Cloud Migration Rookie Mistakes – Virtual IP Addressing

By Published On: September 23, 2020

TCP/IP all things! The public Cloud is the ultimate software-defined network. By design, Layer-2 networking isn’t exposed to customers in any major cloud provider except for Oracle Cloud Infrastructure. For these networks, implementing concepts such as zero-trust becomes a default part of the experience and service. For native cloud applications, developers adopt the idea of IP to IP application connectivity. However, what does it mean for traditional applications you wish to run in the Public Cloud?

Layer-2 networking enables physical Ethernet to physical Ethernet communication without a Layer-3 addressing protocol such as IP or if you are an old school network admin IPX.

What does that mean, practically? Well, let us dig in on how this will impact some of your plans to migrate workloads to the private Cloud.

Quick Refresher on Network Addressing

Amazon Web Services (AWS), Azure, or Google Cloud Platform (GCP) didn’t wholly re-invent network concepts. While there aren’t physical Ethernet addresses exposed to customers, the notion of MAC address resolution exists.

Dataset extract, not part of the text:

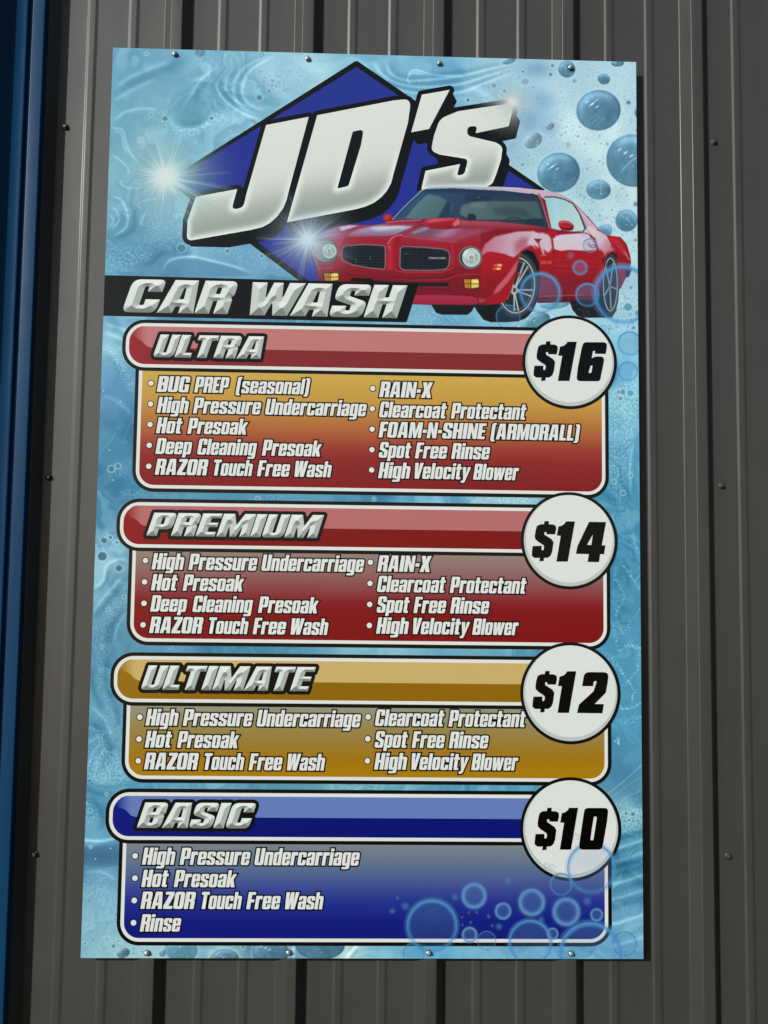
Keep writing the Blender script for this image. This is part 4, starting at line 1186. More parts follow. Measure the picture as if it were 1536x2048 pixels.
# headlamps
HLm = {}
hl = za([(74, 575), (100, 538), (190, 526), (252, 548), (274, 600), (272, 680), (244, 712), (180, 724), (112, 700), (80, 640)])
C.poly(spline(hl, 5), g2((628, 490), (668, 505), (190, 176, 170), (138, 152, 148), (90, 104, 104)), 1, .6)
C.line(spline(hl, 5), 1.4, (70, 60, 62), .6, .4, closed=True)
def lamp(cx_, cy_, r, rx=1.0):
    C.ell(cx_, cy_, r * rx * 1.06, r * 1.06, (70, 84, 86))
    C.ell(cx_, cy_, r * rx, r, (176, 194, 192))
    C.ell(cx_ - r * .25, cy_ - r * .3, r * .6 * rx, r * .5, (216, 228, 226), .8, 1.2)
    for k in range(22):
        a = k * 2.4; q = r * (.35 + .58 * ((k * 7) % 11) / 11)
        C.line([(cx_ + q * math.cos(a) * rx, cy_ + q * math.sin(a)), (cx_ + (q + r * .22) * math.cos(a + .2) * rx, cy_ + (q + r * .22) * math.sin(a + .2))], .8, (98, 112, 112) if k % 2 else (240, 246, 244), .7, .2)
    C.ring(cx_, cy_, r * .93 * rx, r * .93, 1.1, (232, 240, 238), .8, .3)
    C.ring(cx_, cy_, r * .52 * rx, r * .52, 1.0, (120, 134, 134), .8, .3)
    C.ell(cx_, cy_, r * .22 * rx, r * .22, (140, 120, 108), .9, .4)
    C.ell(cx_ + .6, cy_ + .4, r * .1 * rx, r * .1, (226, 190, 170), .9, .2)
lamp(658.4, 502.3, 14.6)
C.ell(941.0, 515, 23.4, 22.6, (44, 50, 54), 1, .4)
C.ring(941.0, 515, 22.2, 21.4, 2.2, (128, 142, 146), .9, .5)
C.ring(941.0, 515, 23.4, 22.6, 1.2, (178, 74, 86), .6, .4, a0=180, a1=320)
lamp(942.6, 515, 18.8, .97)
# indicators
def signal(x0, y0, x1, y1):
    w, h = x1 - x0, y1 - y0
    C.poly(rounded([(x0 - 3, y0 - 2, 4), (x1 + 1.5, y0 - 1.5, 5), (x1 + 1.5, y1 + 2, 5), (x0 - 1, y1 + 2, 5)], 4), (92, 24, 30), 1, .5)
    C.poly(rounded([(x0 - 1.6, y0 - .8, 3), (x1 + .6, y0 - .6, 4), (x1 + .6, y1 + 1, 4), (x0, y1 + 1, 4)], 4), (64, 44, 34), 1, .2)
    C.poly(rounded([(x0, y0, 2), (x0 + w * .45, y0 + .4, 1), (x0 + w * .45, y1, 1), (x0 + w * .08, y1 - .5, 2)], 3), (196, 132, 50), 1, .2)
    C.poly(rounded([(x0 + w * .5, y0 + .4, 1), (x1 - .5, y0, 3), (x1, y1 - 2, 3), (x0 + w * .5, y1, 1)], 3), (226, 196, 92), 1, .2)
    C.poly([(x0 + w * .62, y0 + h * .1), (x1 - 2, y0 + h * .1), (x1 - 2, y0 + h * .36), (x0 + w * .6, y0 + h * .36)], (246, 230, 160), .8, .6)
    C.line([(x0, y0 + h * .5), (x1, y0 + h * .52)], 1.4, (70, 40, 26), .9, .2)
    for k in (1, 2, 3): C.line([(x0 + w * .11 * k, y0), (x0 + w * .11 * k, y1)], .6, (130, 74, 30), .8, .2)
sig = [(647.5, 546.5, 677, 561.5), (927.5, 558.4, 957.6, 576.6)]
for s_0 in sig: signal(*s_0)
for (x_, y_) in ((210, 740), (201, 770)):
    C.poly(zb([(x_, y_), (x_ + 30, y_ - 2), (x_ + 30, y_ + 20), (x_ - 2, y_ + 20)]), (206, 92, 48), 1, .3)
    C.poly(zb([(x_ + 32, y_ - 2), (x_ + 68, y_ - 2), (x_ + 70, y_ + 18), (x_ + 32, y_ + 20)]), (240, 178, 120), 1, .4)
# tyres and wheels
TY = {}
TY['front'] = zb([(444, 638), (500, 618), (548, 640), (590, 730), (612, 860), (610, 960), (590, 1060), (548, 1150), (490, 1210), (420, 1240), (320, 1247), (180, 1247), (118, 1225), (60, 1150), (28, 1092), (140, 1098), (270, 1084), (330, 1050), (370, 955), (404, 810), (428, 710)])
TY['far'] = za([(1104, 1094), (1490, 1098), (1466, 1148), (1424, 1182), (1200, 1180), (1150, 1165)])
TY['rear'] = zb([(1205, 660), (1240, 636), (1275, 650), (1300, 760), (1310, 900), (1300, 1060), (1280, 1150), (1245, 1205), (1000, 1208), (940, 1190), (900, 1140), (874, 1060), (1120, 1050), (1155, 900), (1175, 760)])
C.poly(TY['front'], (30, 32, 33)); C.poly(TY['far'], (27, 28, 29)); C.poly(TY['rear'], (30, 32, 33))
C.poly(zb([(450, 632), (500, 610), (560, 632), (604, 720), (616, 860), (600, 860), (560, 700), (500, 660), (450, 690)]), (26, 20, 22), .95, .8)
fc = C.mask(TY['front']); rc = C.mask(TY['rear'])
fx_, fy_ = 940 + 412 / 4.389, 360 + 925 / 4.389
C.ell(fx_, fy_ - 1, 43.5, 65, (62, 68, 70), .9, 1.5, .05, clip=fc)
C.ell(fx_ - 1, fy_, 37.0, 56, (40, 44, 48), 1, .4, .05, clip=fc)
C.ring(fx_ - 1, fy_, 36.2, 55, 2.6, (190, 200, 204), .95, .4, .05, clip=fc)
C.ring(fx_ - 1, fy_, 31.5, 48.5, 1.2, (130, 140, 146), .9, .4, .05, clip=fc)
hx_, hy_ = 940 + 388 / 4.389, 360 + 966 / 4.389
for k in range(5):
    a = math.radians(18 + 72 * k)
    for da in (-.13, .13):
        e = (fx_ - 1 + 33 * math.cos(a + da), fy_ + 51 * math.sin(a + da))
        C.line([(hx_, hy_), e], 3.0, (150, 160, 166), .95, .4, clip=fc)
        C.line([(hx_ - .6, hy_ - .6), (e[0] - .6, e[1] - .6)], 1.1, (226, 232, 234), .9, .3, clip=fc)
C.ell(hx_, hy_, 7, 10, (170, 180, 184), 1, .5, clip=fc); C.ell(hx_ + .6, hy_, 3.2, 4.6, (60, 66, 70), 1, .4, clip=fc)
C.ell(940 + 425 / 4.389, 360 + 828 / 4.389, 3.0, 5, (170, 36, 44), .9, .6, clip=fc)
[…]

MAC addresses are the physical addresses assigned to network adaptor cards. In a physical network, MAC addresses resolve to a logical IP address. It’s these IP addresses developers use to establish node to node communication at the application layer.

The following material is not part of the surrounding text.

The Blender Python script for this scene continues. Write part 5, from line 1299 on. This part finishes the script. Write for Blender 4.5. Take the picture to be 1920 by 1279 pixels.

ARP is the protocol used to perform MAC address to IP address resolution. ARP requests are layer-2 network packets. Here’s the process for establishing IP connectivity between two nodes on a single Ethernet network. 

  1. The requesting node floods the network with an ARP Request 

  2. Each node on the internet segment receives the ARP request

  3. The target workstation responds to the ARP request using the targets MAC address.

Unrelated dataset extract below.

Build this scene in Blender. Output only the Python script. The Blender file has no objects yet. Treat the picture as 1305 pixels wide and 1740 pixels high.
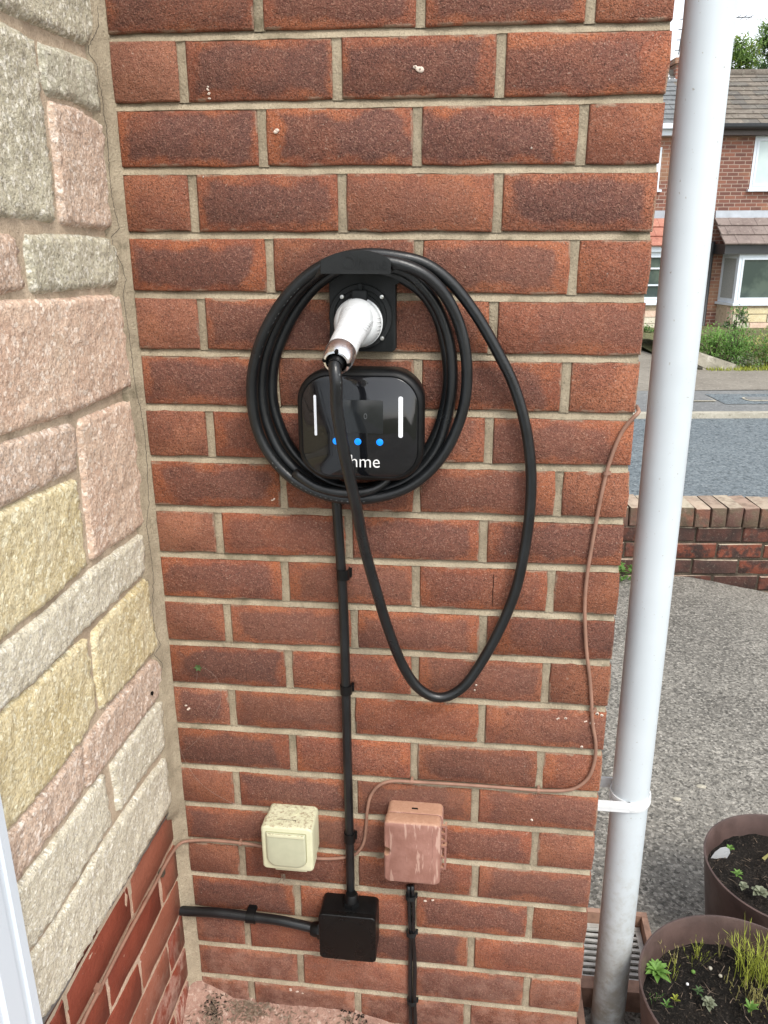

  4. To limit the impact of broadcasts in a corporate network, Ethernet switches have a MAC address table that helps the network identify where machines are on the network. 

ARP represents the foundation for allowing two or more nodes on the same physical network to communicate via IP address. Remember, in the Public Cloud, layer-2 does not exist

How Does it Work in the Cloud?

An operating system running inside a VM instance still sends an ARP request to start communicating on a network. Instead of flooding the network with the request, a centralized service responds to each ARP request. 

Here’s a video I did a few years ago of what happens when two virtual machines establish IP communication, including the ARP request.

So What?

So, that means Public cloud providers can control the accessible IP addresses on their networks. The node or service must have the authority to register with the ARP service of the target cloud. Think of a VM running inside of a Linux machine. What needs to happen to expose a VM’s IP address to nodes or services external to the virtualization host?

On a private network, you leverage the virtual switch on the host node. The VM connects it’s virtual NIC to the virtual switch in bridge mode. Bridge mode allows the VM to flood the physical network with ARP request as if the VM were simply another physical interface on the network. It simply works.

However, in the public Cloud, this VM isn’t an authorized node on the network. Meaning the firmware or MAC Address isn’t something the public cloud provider recognizes. So, how do you implement technologies such as virtualization or containers?

You must leverage technologies such as application load balancers or NAT. The host OS must intercept, and forward requests for the VM or service running on the Cloud provided VM instance. The use case isn’t always this obvious. Think of network function virtualization as another example. These solutions use virtual IP addresses that may use bridge mode by default. It’s surprising how many applications leverage advanced bridge networking to expose services directly onto the Ethernet network attached to the host. 

A good indicator if your application will have network problems in the Public Cloud? Check to see if more than a single IP address resides on behind the target host or if the service you are migrating uses a virtual IP address.